President Trump's ban on transgender troops seems to have several origin stories, but the Daily Beast tells us that some of the impetus came from people who still seem to be fighting old battles in the culture war.
Tonight We'll Fight A Culture War Like It's 1999
Credit: Reuters/Carlo Allegri
July 27, 2017

President Trump's ban on transgender troops seems to have several origin stories, but the Daily Beast tells us that some of the impetus came from people who still seem to be fighting old battles in the culture war:

According to White House sources, Vice President Mike Pence has been pushing hard for this kind of policy shift in the military, as had senior officials such as chief strategist Steve Bannon....

Another White House official underscored to The Daily Beast how Trump’s latest announcement would play well “with his base” and social-conservative and Christian-right leaders, some of whom—including Ralph Reed, chairman of the Faith & Freedom Coalition, who remains close with this White House—have advised the president and administration for months to pull the trigger on killing the Obama-era directive.

Mike Pence? Ralph Reed? These people go way, way back -- back to the days when putting an anti-LGBT referendum on a ballot was seen as a surefire way to increase Republican turnout. Those days are gone, a cultural shift that seems to have escaped notice at the White House:

Here is how one administration official justified the move in a quote given to Axios’s Jonathan Swan:

This forces Democrats in Rust Belt states like Ohio, Michigan, and Wisconsin to take complete ownership of this issue. How will blue collar voters in these states respond when senators up for reelection in 2018 like Debbie Stabenow are forced to make their opposition to this a key plank of their campaigns?

Really? Even Heidi Heitkamp, a Democratic senator up for reelection in 2018 from a very conservative state (North Dakota), isn't sweating it:

Republicans -- and not particularly moderate ones -- are criticizing the ban: Senators John McCain, Joni Ernst, Richard Shelby, and Orrin Hatch, as well as Ken Buck in the House.

I don't want to downplay the contribution of Bannon, who, unlike Pence and Reed, seems to live in the present. When Bannon edited Breitbart, the site regularly targeted transsexuals:

World Health Organization Report: Trannies 49 Xs Higher HIV Rate” A December 2015 article by Austin Ruse, using a slur for transgender people in the headline, argued that a public health study on sexual health in the transgender community was actually a warning about “how dangerous it is to become ‘transgender.’” The site called it a rebuke to “the ‘transgender’ narrative that is sweeping American culture.”

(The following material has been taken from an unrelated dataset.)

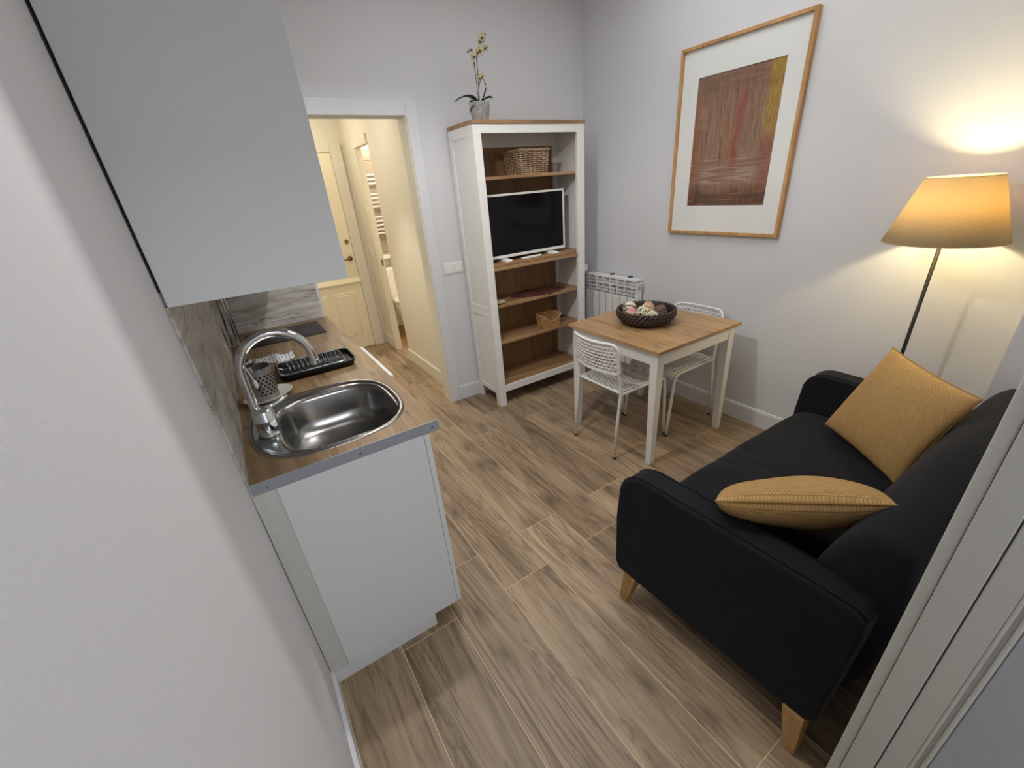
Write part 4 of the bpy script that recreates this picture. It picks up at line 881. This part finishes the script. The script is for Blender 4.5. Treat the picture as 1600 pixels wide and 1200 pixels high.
def make_chair(label):
    """local frame: seat centre at origin, back toward -x"""
    t = thing('metal_chair', label, 'chair', (0, 0, 0), 'white metal chairs at the dining table'); w2 = .184
    def seat(u, v):
        x = -.195 + .40 * u; y = (-1 + 2 * v) * (w2 - .012); z = .437 - .012 * math.sin(PI * v) * math.sin(PI * min(1, u * 1.1)) - (.03 * max(0, (u - .88) / .12) ** 2) + .006 * (1 - u)
        return (x, y, z)
    rin = lambda u, v: True
    perforated(seat, 13, 13, rin, .005, 'seat', t, M['whitep'])
    for s in (-1, 1):
        y = s * w2
        # rear leg running on up as the back upright
        MB().tube([(-.222, y, 0), (-.205, y, .25), (-.186, y, .43), (-.188, y, .50), (-.202, y, .60), (-.208, y * .995, .65)], [.0095] * 6, 10).build('rear_leg', M['white'], t, smooth=True)
        pts = [(-.19, y, .432), (.10, y, .434), (.165, y, .432), (.188, y, .422), (.200, y, .40), (.206, y, .36), (.222, y, .18), (.236, y, 0)]
        MB().tube(pts, .0095, 10).build('front_leg', M['white'], t, smooth=True)
        for x in (-.222, .236): MB().cyl((x, y, 0), (x + (.002 if x < 0 else -.002), y, .012), .0112, seg=10).build('foot_cap', M['rubber'], t)
    MB().tube([(.10, -w2, .432), (.10, w2, .432)], .007, 8).build('cross_bar', M['white'], t)
    def back(u, v):
        y = (-1 + 2 * u) * (w2 + .004); z = .562 + .19 * v; bow = .042 * (1 - (2 * u - 1) ** 2); return (-.200 - .025 * v - bow, y, z - .006 * (1 - (2 * u - 1) ** 2) * v)
    def rb(u, v):
        y = abs(2 * u - 1) * .19; z = v * .195; cx_, cz = .19 - .05, .195 - .05
        return not (y > cx_ and z > cz and (y - cx_) ** 2 + (z - cz) ** 2 > .05 ** 2)
    bo_ = perforated(back, 14, 8, rb, .005, 'backrest', t, M['whitep'])
    pts = []
    for k in range(9): pts.append(back(0, .0 + .72 * k / 8 if k else 0))
    for k in range(1, 7): a = PI - PI / 2 * k / 6; pts.append(back((.19 - .05 + .05 * -math.cos(a) - .19) / -.38 if False else (.05 + .05 * math.cos(a)) / .38, (.145 + .05 * math.sin(a)) / .195))
    for k in range(1, 16): pts.append(back(.132 + (.868 - .132) * k / 16, 1))
    for k in range(0, 7): a = PI / 2 - PI / 2 * k / 6; pts.append(back(1 - (.05 - .05 * math.cos(a)) / .38, (.145 + .05 * math.sin(a)) / .195))
    for k in range(1, 9): pts.append(back(1, .72 * (1 - k / 8)))
    MB().tube(pts, .0085, 8).build('back_rim', M['whitep'], bo_, smooth=True)
    MB().tube([back(k / 12, 0.0) for k in range(13)], .0055, 8).build('back_bottom_rim', M['whitep'], bo_, smooth=True)
    return t
def dup(root, loc, rz, label):
    def cp(o, par):
        c = o.copy(); COL.objects.link(c); c.parent = par
        for ch in o.children: cp(ch, c)
        return c
    r = cp(root, None); r.location = loc; r.rotation_euler = (0, 0, rz); r['label'] = label; return r
ch1 = make_chair('white perforated metal chair tucked under the left side of the table')
ch1.location = (1.990, .560, 0)
ch2 = dup(ch1, (2.452, .532, 0), PI, 'white perforated metal chair on the wall side of the table')

# ------------------------------------------------------------------ sofa
sf = thing('sofa', 'black two-seat sofa with tapered wooden legs in front of the door frame', 'sofa', (1.78, -.70, 0))
SX0, SX1 = 1.085, 2.495; AW = .105
arm = [(-.325, .145), (-.305, .18), (-.300, .40), (-.312, .55)]
for k in range(1, 9): a = k / 8 * PI / 2; arm.append((-.315 - .10 * (1 - math.cos(a)) - .0, .545 + .085 * math.sin(a)))
arm += [(-.60, .626), (-.95, .612), (-1.035, .605), (-1.06, .59), (-1.065, .55), (-1.05, .18), (-1.03, .145)]
def arm_mb(x0, x1):
    mb = MB(); c = (-.68, .38); mb.loft([[(x, y, z) for y, z in arm] for x in (x0, x1)])
    if x0 < 1.2:
        for v in mb.bm.verts: v.co.x += (.025 + .022 * (v.co.z - .14) / .48) * max(0, min(1, (-.32 - v.co.y) / .73))
    return mb
for i, (x0, x1) in enumerate(((SX0, SX0 + AW), (SX1 - AW, SX1))):
    ao = arm_mb(x0, x1).build('armrest', M['sofa'], sf, bevel=.014, seg=3)
    for xs in (x0 - .0005, x1 + .0005):
        xs2 = xs + (.0145 if xs < (x0 + x1) / 2 else -.0145)
        pts = [(xs2 + ((.025 + .022 * (z - .14) / .48) * max(0, min(1, (-.32 - y) / .73)) if x0 < 1.2 else 0), y + (.0005 if i_ < 4 else 0), z + .0005) for i_, (y, z) in enumerate(arm[1:-3])]
        MB().tube(pts, .0022, 6).build('piping', M['seam'], ao, smooth=True)
B(SX0 + AW + .001, SX1 - AW - .001, -1.03, -.345, .15, .275).build('base_frame', M['sofa'], sf, bevel=.015, seg=3)
def soft_box(x0, x1, y0, y1, z0, z1, crown, nx=72, ny=14, r=.03):
    mb = MB(); rings = []
    # lofted along x with rounded profile
    for i in range(nx + 1):
        u = i / nx; e = math.sin(PI * min(1, max(0, u))) ** .35 if 0 < u < 1 else .0; e = .86 + .14 * e
        yc_, zc = (y0 + y1) / 2, (z0 + z1) / 2; ring_ = []
        for k in range(36):
            a = 2 * PI * k / 36; c, s_ = math.cos(a), math.sin(a); yy = yc_ + (y1 - y0) / 2 * e ** .4 * math.copysign(abs(c) ** .32, c); zz = zc + (z1 - z0) / 2 * e * math.copysign(abs(s_) ** .32, s_)
            if s_ > 0: zz += crown * math.cos((yy - yc_) / (y1 - y0) * PI) * math.sin(PI * u) ** .5 if 0 < u < 1 else 0
            zz += .002 * math.sin(u * 23 + yy * 17) - .005 * sum(math.exp(-((u - c_) / .012) ** 2) for c_ in (.40, .455, .52)) * (1 if s_ > 0 else 0)
            ring_.append((x0 + (x1 - x0) * u, yy, zz))
        rings.append(ring_)
    mb.loft(rings); return mb
soft_box(SX0 + AW + .002, SX1 - AW - .002, -.90, -.315, .262, .435, .012).build('seat_cushion', M['sofa'], sf, smooth=True)
# shallow crease lines across the seat
for x in (1.66, 1.70, 1.90): pass
# back: lofted profile
bp = [(-1.075, .20), (-.93, .22), (-.885, .38), (-.872, .50), (-.90, .62), (-.935, .71), (-.965, .755), (-1.00, .778), (-1.045, .775), (-1.080, .75), (-1.098, .70), (-1.10, .55), (-1.095, .35)]
rings = []
nx = 28
for i in range(nx + 1):
    u = i / nx; e = math.sin(PI * u) ** .3 if 0 < u < 1 else 0; sc_ = .90 + .10 * e
    rings.append([(SX0 + .115 + (SX1 - SX0 - .145) * u, -1.0 + (y + 1.0) * sc_, .4 + (z - .4) * (.965 + .035 * e)) for y, z in bp])
bo_ = MB().loft(rings).build('back_cushion', M['sofa'], sf, smooth=True, sub=1)
for (x, y, sx, sy) in ((1.118, -.385, -1, 1), (1.130, -1.000, -1, -1), (SX1 - .04, -.385, 1, 1), (SX1 - .04, -1.00, 1, -1)):
    R4 = lambda cx_, cy_, a, z: [(cx_ - a, cy_ - a, z), (cx_ + a, cy_ - a, z), (cx_ + a, cy_ + a, z), (cx_ - a, cy_ + a, z)]
    MB().loft([R4(x + sx * .022, y + sy * .022, .017, 0), R4(x, y, .030, .156)]).build('leg', M['legwood'], sf, bevel=.003)

# cushions
def pillow(name, label, P1, P2, P3, P4, thick, pinch=.05, wob=.0, flat_bias=0.0):
    """P1-P2 one edge, P3 above P1, P4 above P2"""
    P1, P2, P3, P4 = map(Vector, (P1, P2, P3, P4)); c = (P1 + P2 + P3 + P4) / 4; n = ((P2 - P1).cross(P3 - P1)).normalized(); N = 28
    mb = MB(); bm = mb.bm; uvl = bm.loops.layers.uv.new('UVMap')
    def pt(u, v, s):
        # pull sides in between corners
        uu = u * 2 - 1; vv = v * 2 - 1; ku = 1 - pinch * (1 - vv * vv) ** 1.0 if False else 1 - pinch * (1 - abs(vv) ** 2); kv = 1 - pinch * (1 - abs(uu) ** 2)
        u2 = (uu * ku + 1) / 2; v2 = (vv * kv + 1) / 2
        p = P1 * (1 - u2) * (1 - v2) + P2 * u2 * (1 - v2) + P3 * (1 - u2) * v2 + P4 * u2 * v2
        hgt = ((1 - uu ** 2) * (1 - vv ** 2)); hgt = max(0, hgt) ** .42 * thick / 2
        hgt += wob * math.sin(u * 9 + v * 5) * max(0, (1 - uu ** 2) * (1 - vv ** 2)) ** .5
        return p + n * (hgt * s)
    grids = []
    for s in (1, -1):
        g = [[None] * (N + 1) for _ in range(N + 1)]
        for i in range(N + 1):
            for j in range(N + 1):
                edge = i in (0, N) or j in (0, N)
                if s == -1 and edge: g[i][j] = grids[0][i][j]; continue
                g[i][j] = bm.verts.new(pt(.5 - .5 * math.cos(PI * i / N), .5 - .5 * math.cos(PI * j / N), s))
        grids.append(g)
        for i in range(N):
            for j in range(N):
                vs_ = [g[i][j], g[i + 1][j], g[i + 1][j + 1], g[i][j + 1]]; f = bm.faces.new(vs_)
                for lp, (a, b) in zip(f.loops, ((i, j), (i + 1, j), (i + 1, j + 1), (i, j + 1))): lp[uvl].uv = (.5 - .5 * math.cos(PI * a / N), .5 - .5 * math.cos(PI * b / N))
    t = thing(name, label, 'cushion', tuple(c), 'mustard cushions on the sofa')
    seam = [pt(.5 - .5 * math.cos(PI * i / N), 0, 0) for i in range(N)] + [pt(1, .5 - .5 * math.cos(PI * i / N), 0) for i in range(N)] + [pt(.5 + .5 * math.cos(PI * i / N), 1, 0) for i in range(N)] + [pt(0, .5 + .5 * math.cos(PI * i / N), 0) for i in range(N)]
    o = mb.build('cover', M['cushion'], t, smooth=True)
    MB().tube(seam, .0028, 6, closed=True).build('seam', M['cushion'], t, smooth=True)
    return t
pillow('mustard_cushion', 'mustard cushion leaning upright against the sofa back at the far end', (2.236, -.505, .465), (2.000, -.862, .445), (2.300, -.640, .862), (2.085, -.965, .822), .13, .05, .004)
CB1 = Vector((1.121, -.660, .70)); CB2 = Vector((1.385, -.988, .765))
pillow('mustard_cushion', 'mustard cushion slumped against the near sofa arm, seen edge-on', CB1, CB2, CB1 + .40 * (CB1 - CAMPOS).normalized(), CB2 + .40 * (CB2 - CAMPOS).normalized() + Vector((0, .02, 0)), .16, .03, .003)

# ------------------------------------------------------------------ floor lamp
lx, ly = 2.57, -.608
lp = thing('floor_lamp', 'lit floor lamp with a cream conical shade behind the sofa', 'lamp', (lx, ly, 0))
MB().lathe([(.11, 0), (.112, .004), (.108, .014), (.02, .020), (.008, .03)], lx, ly, 32, True, True).build('base', M['black'], lp)
MB().cyl((lx, ly, .02), (lx, ly, 1.30), .0075, seg=12).build('pole', M['black'], lp, smooth=True)
MB().lathe([(.193, 1.242), (.112, 1.476)], lx, ly, 64).build('lamp_shade', M['shade'], lp, smooth=True, solid=.0015)
for r, z in ((.193, 1.242), (.112, 1.476)): MB().tube([(lx + r * math.cos(2 * PI * k / 64), ly + r * math.sin(2 * PI * k / 64), z) for k in range(64)], .0018, 6, closed=True).build('shade_ring', M['shade'], lp, smooth=True)
MB().cyl((lx, ly, 1.29), (lx, ly, 1.325), .018).build('socket', M['black'], lp)
MB().sphere((lx, ly, 1.345), .022, 16, 10, (1, 1, 1.1)).build('bulb', M['bulb'], lp, smooth=True)

# ------------------------------------------------------------------ bathroom fittings
tr_ = thing('towel_radiator', 'white ladder towel radiator on the bathroom tiles', 'towel radiator', (1.95, BY1 - .05, 1.08))
for x in (1.70, 2.16): MB().cyl((x, BY1 - .055, 1.06), (x, BY1 - .055, 1.82), .014, seg=12).build('upright', M['white'], tr_, smooth=True)
zs = [1.80, 1.755, 1.71, 1.60, 1.555, 1.51, 1.465, 1.35, 1.305, 1.26, 1.215, 1.17]
for z in zs: MB().cyl((1.70, BY1 - .06, z), (2.16, BY1 - .06, z), .0115, seg=10).build('rung', M['white'], tr_, smooth=True)
tl = thing('toilet', 'white toilet seen through the bathroom door', 'toilet', (1.80, 3.97, 0))
def el(cx_, cy_, a, b, z): return [(cx_ + a * math.cos(2 * PI * k / 36), cy_ + b * math.sin(2 * PI * k / 36), z) for k in range(36)]
MB().loft([el(1.86, 3.98, .13, .20, 0), el(1.85, 3.99, .14, .21, .15), el(1.84, 3.97, .17, .24, .33), el(1.84, 3.95, .185, .27, .40)]).build('pan', M['ceramicw'], tl, smooth=True)
MB().loft([el(1.84, 3.95, .19, .275, .402), el(1.84, 3.95, .193, .278, .41), el(1.84, 3.95, .193, .278, .43), el(1.84, 3.95, .17, .25, .437)]).build('lid', M['ceramicw'], tl, smooth=True)
MB().box(1.66, 2.02, 4.20, 4.395, .38, .78).build('cistern', M['ceramicw'], tl, bevel=.02)
bs = thing('washbasin_shelf', 'white shelf edge in the bathroom below the tiles', 'shelf', (1.8, 4.2, .90))
B(1.62, 2.1, 4.22, 4.39, .885, .925).build('board', M['ceramicw'], bs, bevel=.006); B(1.9, 1.94, 4.3, 4.39, .80, .884).build('bracket', M['ceramicw'], bs)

Bannon employed Ben Shapiro, whose shtick includes publicly baiting transsexuals. Bannon also employed Milo Yiannopoulos, who once outed a transsexual student during a campus speech. And on a Breitbart radio show in 2016, Bannon himself attacked Target for its stance on restroom use by transsexuals:

The program’s host, Stephen Bannon, contended that rather than being inclusive, Target is “trying to exclude people who are decent, hard-working people who don’t want their four-year-old daughter to have to go into a bathroom with a guy with a beard in a dress.”

This may be Bannon's own loutishness. It may also derive from a belief that transsexual-bashing appeals to the empathy-challenged young yobs who read Breitbart and back Trump. And Bannon may also be seeking to emulate homophobic Eastern Bloc role models such as Vladimir Putin.

But the other drivers of this policy seem to be living in an earlier era.